In fact, ancient Chinese philosophical art also embraced and embodied scientific and geometric principles. Through analyzing the compositions of the landscape paintings of Zhang Sengyou, Fan Kuan, and Ma Yuan, ADI researchers discovered that all of these artists utilized diametric constructs formed of the so-called "golden ratio" more commonly associated with ancient Greece and the Italian Renaissance. Each such master carefully emphasized the coordinated relationships among objects placed within a three-dimensional space in the whole painting area to reach the best practice of arranging a composition. ADI analysis demonstrates that the aesthetic law of "Learn from nature and form images from one's soul (“wai shi zao hua nei de xin yuan)" was not purely abstract and philosophical. In practice, the key element proved to be whether an artist could utilize natural law to observe and understand nature, and have sympathetic responses that would help him reach the highest state of "Learning from one's own thoughts" from the state of "Learning from nature".

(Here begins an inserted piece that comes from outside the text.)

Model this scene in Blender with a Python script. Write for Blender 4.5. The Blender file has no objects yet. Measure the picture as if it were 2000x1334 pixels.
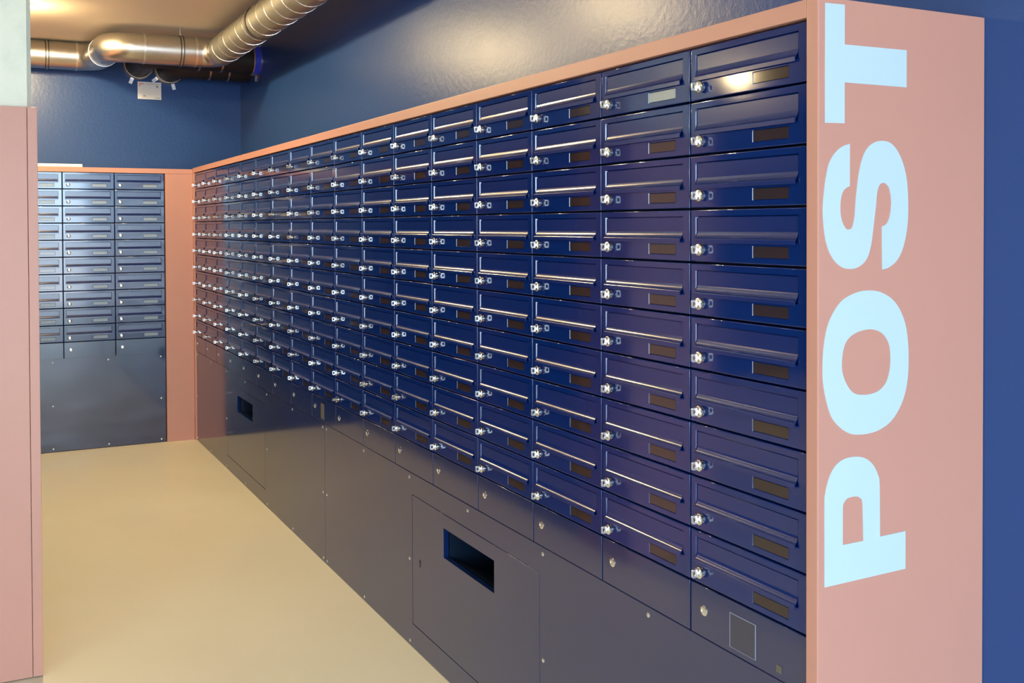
import bpy, bmesh, math, random
from mathutils import Vector, Matrix
random.seed(7)
PI = math.pi
S = bpy.context.scene
COL = S.collection

# ------------------------------------------------------------------ camera
W = 0.3205            # letterbox width
H = 0.11              # letterbox height
NC, NR = 17, 10
TOP = 1.812           # top of the first letterbox row
EYE = Vector((6.7481, -1.3314, 1.4507))
yaw, pitch, roll = (math.radians(a) for a in (64.5434, -0.8697, -0.2675))
fwd = Vector((-math.sin(yaw) * math.cos(pitch), math.cos(yaw) * math.cos(pitch), math.sin(pitch)))
rgt = Vector((math.cos(yaw), math.sin(yaw), 0))
upv = rgt.cross(fwd)
r_ = rgt * math.cos(roll) + upv * math.sin(roll)
u_ = -rgt * math.sin(roll) + upv * math.cos(roll)
cam_d = bpy.data.cameras.new('camera')
cam = bpy.data.objects.new('camera', cam_d)
COL.objects.link(cam)
m3 = Matrix((r_, u_, -fwd)).transposed()
cam.matrix_world = Matrix.Translation(EYE) @ m3.to_4x4()
cam_d.sensor_fit = 'HORIZONTAL'
cam_d.sensor_width = 36.0
cam_d.lens = 1920.731 * 36.0 / 2000.0
cam_d.shift_x = 129.3653 / 2000.0
cam_d.shift_y = -197.6555 / 2000.0
cam_d.clip_start = 0.05
S.camera = cam

# ------------------------------------------------------------------ light
S.view_settings.view_transform = 'Standard'
S.view_settings.look = 'None'
S.view_settings.gamma = 1.0
S.view_settings.use_curve_mapping = False
S.view_settings.exposure = 0.0
DAY = 15.0
SPOT_W = 95.0
SPOT_COL = (1.0, 0.76, 0.40)
world = bpy.data.worlds.new('daylight')
S.world = world
world.use_nodes = True
wn = world.node_tree
wn.nodes.clear()
wo = wn.nodes.new('ShaderNodeOutputWorld')
wb = wn.nodes.new('ShaderNodeBackground')
tc = wn.nodes.new('ShaderNodeTexCoord')
sp = wn.nodes.new('ShaderNodeSeparateXYZ')
rp = wn.nodes.new('ShaderNodeValToRGB')
wn.links.new(tc.outputs['Generated'], sp.inputs[0])
mr = wn.nodes.new('ShaderNodeMapRange')
mr.inputs['From Min'].default_value = -0.02
mr.inputs['From Max'].default_value = 0.02
wn.links.new(sp.outputs['Z'], mr.inputs['Value'])
rp.color_ramp.elements[0].color = (0.47, 0.54, 0.62, 1)    # sunlit street
rp.color_ramp.elements[1].color = (0.62, 0.82, 1.0, 1)     # sky
wn.links.new(mr.outputs[0], rp.inputs[0])
wn.links.new(rp.outputs[0], wb.inputs['Color'])
wb.inputs['Strength'].default_value = DAY
wn.links.new(wb.outputs[0], wo.inputs[0])

CEIL = 2.70
WALL_Y = 0.4275       # wall behind the main bank
FAR_X = -0.45         # end wall
OPP_Y = -6.5          # wall across the room
WIN_X = 11.5          # glazed front behind the camera

# ------------------------------------------------------------------ helpers
class MB:
    def __init__(s):
        s.v = []; s.f = []
    def add(s, vs, fs):
        o = len(s.v)
        s.v += [tuple(p) for p in vs]
        s.f += [tuple(i + o for i in f) for f in fs]
        return s
    def box(s, x0, x1, y0, y1, z0, z1, c=0.0):
        if c <= 0:
            vs = [(x, y, z) for x in (x0, x1) for y in (y0, y1) for z in (z0, z1)]
            fs = [(0, 1, 3, 2), (4, 6, 7, 5), (0, 4, 5, 1), (2, 3, 7, 6), (0, 2, 6, 4), (1, 5, 7, 3)]
            return s.add(vs, fs)
        bm = bmesh.new()
        bmesh.ops.create_cube(bm, size=1.0)
        for v in bm.verts:
            v.co = Vector(((x0 + x1) / 2 + v.co.x * (x1 - x0), (y0 + y1) / 2 + v.co.y * (y1 - y0), (z0 + z1) / 2 + v.co.z * (z1 - z0)))
        bmesh.ops.bevel(bm, geom=bm.edges[:], offset=c, segments=2, affect='EDGES', profile=0.6)
        bm.verts.index_update()
        s.add([v.co[:] for v in bm.verts], [[v.index for v in f.verts] for f in bm.faces])
        bm.free()
        return s
    def extrude(s, prof, axis, a, b):
        """closed profile; axis 'x': prof=(y,z); 'y': (x,z); 'z': (x,y)"""
        n = len(prof)
        def pt(p, t):
            return {'x': (t, p[0], p[1]), 'y': (p[0], t, p[1]), 'z': (p[0], p[1], t)}[axis]
        vs = [pt(p, a) for p in prof] + [pt(p, b) for p in prof]
        fs = [(i, (i + 1) % n, n + (i + 1) % n, n + i) for i in range(n)] + [tuple(range(n - 1, -1, -1)), tuple(range(n, 2 * n))]
        return s.add(vs, fs)
    def lathe(s, prof, origin, axis, n=24, cap=True):
        """prof = [(t along axis, radius)]"""
        ax = Vector(axis).normalized()
        a = ax.orthogonal().normalized(); b = ax.cross(a)
        o = Vector(origin)
        vs = []
        for t, r in prof:
            for i in range(n):
                an = 2 * PI * i / n
                vs.append(o + ax * t + (a * math.cos(an) + b * math.sin(an)) * r)
        fs = []
        m = len(prof)
        for j in range(m - 1):
            for i in range(n):
                fs.append((j * n + i, j * n + (i + 1) % n, (j + 1) * n + (i + 1) % n, (j + 1) * n + i))
        if cap:
            fs.append(tuple(range(n - 1, -1, -1)))
            fs.append(tuple(range((m - 1) * n, m * n)))
        return s.add(vs, fs)
    def tube(s, pts, r, n=24, cap=True):
        pts = [Vector(p) for p in pts]
        vs = []; fs = []
        t = (pts[1] - pts[0]).normalized()
        a = t.orthogonal().normalized()
        for k, p in enumerate(pts):
            if k == 0: t2 = (pts[1] - pts[0])
            elif k == len(pts) - 1: t2 = (pts[-1] - pts[-2])
            else: t2 = (pts[k + 1] - pts[k - 1])
            t2.normalize()
            a = (a - t2 * a.dot(t2)).normalized()
            b = t2.cross(a)
            for i in range(n):
                an = 2 * PI * i / n
                vs.append(p + (a * math.cos(an) + b * math.sin(an)) * r)
        for k in range(len(pts) - 1):
            for i in range(n):
                fs.append((k * n + i, k * n + (i + 1) % n, (k + 1) * n + (i + 1) % n, (k + 1) * n + i))
        if cap:
            fs.append(tuple(range(n - 1, -1, -1)))
            fs.append(tuple(range((len(pts) - 1) * n, len(pts) * n)))
        return s.add(vs, fs)
    def plate(s, x0, x1, z0, z1, holes, y=0.0, back=0.02, c=0.0):
        """front plate facing -y with rectangular holes (hx0,hx1,hz0,hz1,depth or None for through)"""
        xi0, xi1, zi0, zi1 = x0 + c, x1 - c, z0 + c, z1 - c
        thru = any(h[4] is None for h in holes)
        xs = sorted({xi0, xi1, *[h[0] for h in holes], *[h[1] for h in holes]})
        zs = sorted({zi0, zi1, *[h[2] for h in holes], *[h[3] for h in holes]})
        for i in range(len(xs) - 1):
            for j in range(len(zs) - 1):
                cx, cz = (xs[i] + xs[i + 1]) / 2, (zs[j] + zs[j + 1]) / 2
                if any(h[0] < cx < h[1] and h[2] < cz < h[3] for h in holes):
                    continue
                s.add([(xs[i], y, zs[j]), (xs[i + 1], y, zs[j]), (xs[i + 1], y, zs[j + 1]), (xs[i], y, zs[j + 1])], [(0, 1, 2, 3)])
                if thru:
                    ax0, ax1 = (x0 if i == 0 else xs[i]), (x1 if i == len(xs) - 2 else xs[i + 1])
                    az0, az1 = (z0 if j == 0 else zs[j]), (z1 if j == len(zs) - 2 else zs[j + 1])
                    s.add([(ax0, y + back, az0), (ax1, y + back, az0), (ax1, y + back, az1), (ax0, y + back, az1)], [(3, 2, 1, 0)])
        rings = [(xi0, xi1, zi0, zi1, y)]
        for k in (1, 2, 3):
            q_ = c * (1 - math.sin(PI / 6 * k)); w_ = c * (1 - math.cos(PI / 6 * k))
            rings.append((x0 + q_, x1 - q_, z0 + q_, z1 - q_, y + w_))
        rings.append((x0, x1, z0, z1, y + back))
        if c <= 0: rings = [(x0, x1, z0, z1, y), (x0, x1, z0, z1, y + back)]
        for a, b in zip(rings, rings[1:]):
            s._ring(a, b)
        q = rings[-1]
        if not thru:
            s.add([(q[0], q[4], q[2]), (q[1], q[4], q[2]), (q[1], q[4], q[3]), (q[0], q[4], q[3])], [(3, 2, 1, 0)])
        for h in holes:
            d = back if h[4] is None else h[4]
            e = 0.0 if h[4] is None else min(0.0018, h[4] * 0.45)
            a = (h[0], h[1], h[2], h[3], y)
            b = (h[0] + e, h[1] - e, h[2] + e, h[3] - e, y + d)
            s._ring(b, a)
            if h[4] is not None:
                s.add([(b[0], b[4], b[2]), (b[1], b[4], b[2]), (b[1], b[4], b[3]), (b[0], b[4], b[3])], [(0, 1, 2, 3)])
        return s
    def _ring(s, a, b):
        def c4(q): return [(q[0], q[4], q[2]), (q[1], q[4], q[2]), (q[1], q[4], q[3]), (q[0], q[4], q[3])]
        s.add(c4(a) + c4(b), [(i, 4 + i, 4 + (i + 1) % 4, (i + 1) % 4) for i in range(4)])
    def mesh(s, name, mat, smooth=None, recalc=True, flat_y=False):
        me = bpy.data.meshes.new(name)
        me.from_pydata(s.v, [], s.f)
        if recalc:
            bm = bmesh.new(); bm.from_mesh(me)
            bmesh.ops.remove_doubles(bm, verts=bm.verts, dist=1e-6)
            bmesh.ops.recalc_face_normals(bm, faces=bm.faces)
            bm.to_mesh(me); bm.free()
        me.materials.append(mat)
        if smooth:
            me.polygons.foreach_set('use_smooth', [True] * len(me.polygons))
            me.set_sharp_from_angle(angle=math.radians(smooth))
            if flat_y:
                for p in me.polygons:
                    if abs(p.normal.y) > 0.999: p.use_smooth = False
                ev = {}
                for p in me.polygons:
                    for k in p.edge_keys: ev.setdefault(k, []).append(p.use_smooth)
                sh = me.attributes.get('sharp_edge') or me.attributes.new('sharp_edge', 'BOOLEAN', 'EDGE')
                for e_ in me.edges:
                    if not all(ev.get(tuple(sorted(e_.vertices)), [True])): sh.data[e_.index].value = True
        me.update()
        return me
    def obj(s, name, mat, parent=None, smooth=None, flat_y=False, **kw):
        return link(name, s.mesh(name, mat, smooth, flat_y=flat_y), parent, **kw)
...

These discoveries and analyses, if more broadly understood, can enrich the aesthetic theory of ancient Chinese landscapes. They prove that painting traditions and achievements deeply rooted in Chinese culture and philosophy are simultaneously in accord with scientific principles, as are Western classical painting traditions. Notably, these observations may provide a new theoretical tool for discovering and authenticating the paintings of particular well-known masters, such as Zhang Sengyou or Ma Yuan. See Art Discovery Institute, Analysis on Special Cases of Composition of Ancient Chinese Landscapes: Also on Distinguished Aesthetic Forms of Ancient Chinese Paintings, Bulletin of National Museum of History (Taipei, Taiwan: May 2012).

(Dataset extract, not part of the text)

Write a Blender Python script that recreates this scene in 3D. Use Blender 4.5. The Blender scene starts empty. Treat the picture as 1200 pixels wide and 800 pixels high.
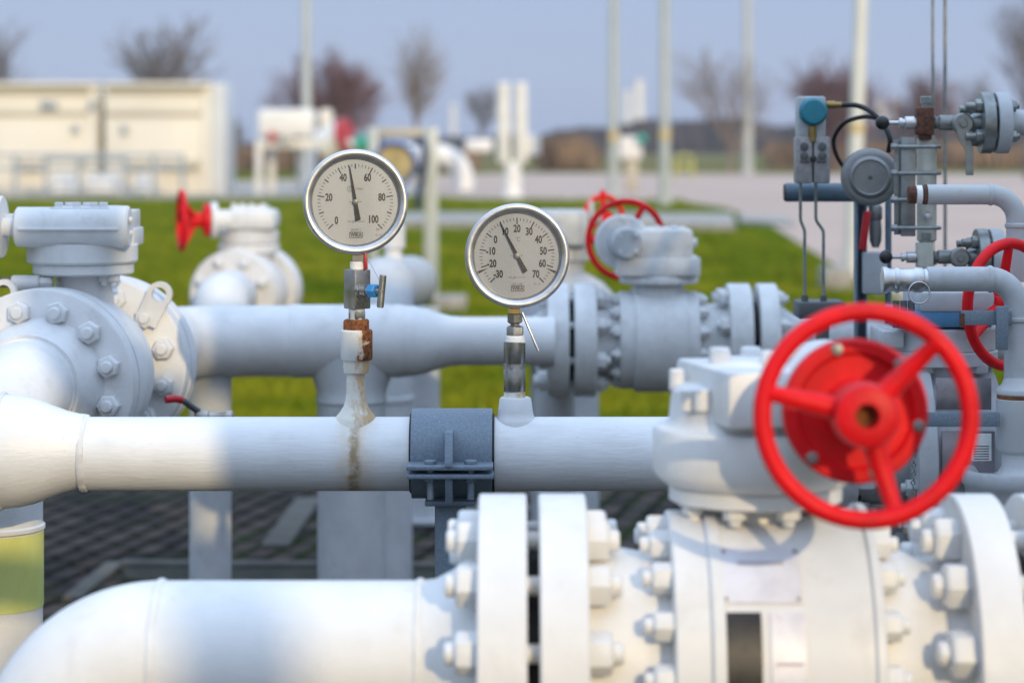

ADI published its analysis of the landscape compositions of Song Dynasty master Ma Yuan using the "golden-angled triangle" principle, which is a golden ratio technique related to that known to have been employed by artists of classical Greece and the Italian Renaissance and more typically used to analyze Western artwork. Ma Yuan's known ability to portray extraordinary dimensionality in landscape painting rests in his unique judgment, understanding, and intuitive grasp of the natural world. At the same time, in Ma Yuan's landscape paintings, the relative positions of all significant objects in the frame reflect golden-angled triangles. None of these essential objects could be removed from the composition, nor reduced in size or increased in number, without throwing the work into disarray or diminishing its stature. This principle gives Ma Yuan's landscape compositions their fundamental uniqueness, and demonstrates that his characteristic "one-side/corner" ("Ma Bianjiao" or "Ma Corner") style is similar in appearance to, but different in substance from, the "bianjiao" composition of Southern Song artists such as Li Tang and Xia Gui.
Through analysis and extrapolation of works generally acknowledged to be by Ma Yuan, ADI researchers demonstrated his innovative artistic underpinnings, and proposed the golden-angle principle as a critical criterion for attributing landscape paintings to Ma Yuan. See Art Discovery Institute, Introduction to Composition Analysis on Landscapes by Ma Yuan (originally published in Mandarin), The Bulletin of National Museum of History (Taipei, Taiwan: Feb. 2011). See also generally Yang Ji Gao, From Panoramic Landscape Painting to Bianjiao Landscape Painting---Study of the landscape painting style transformation in the Five Dynasties (Master Thesis, Capital Normal University, People's Republic of China (2008).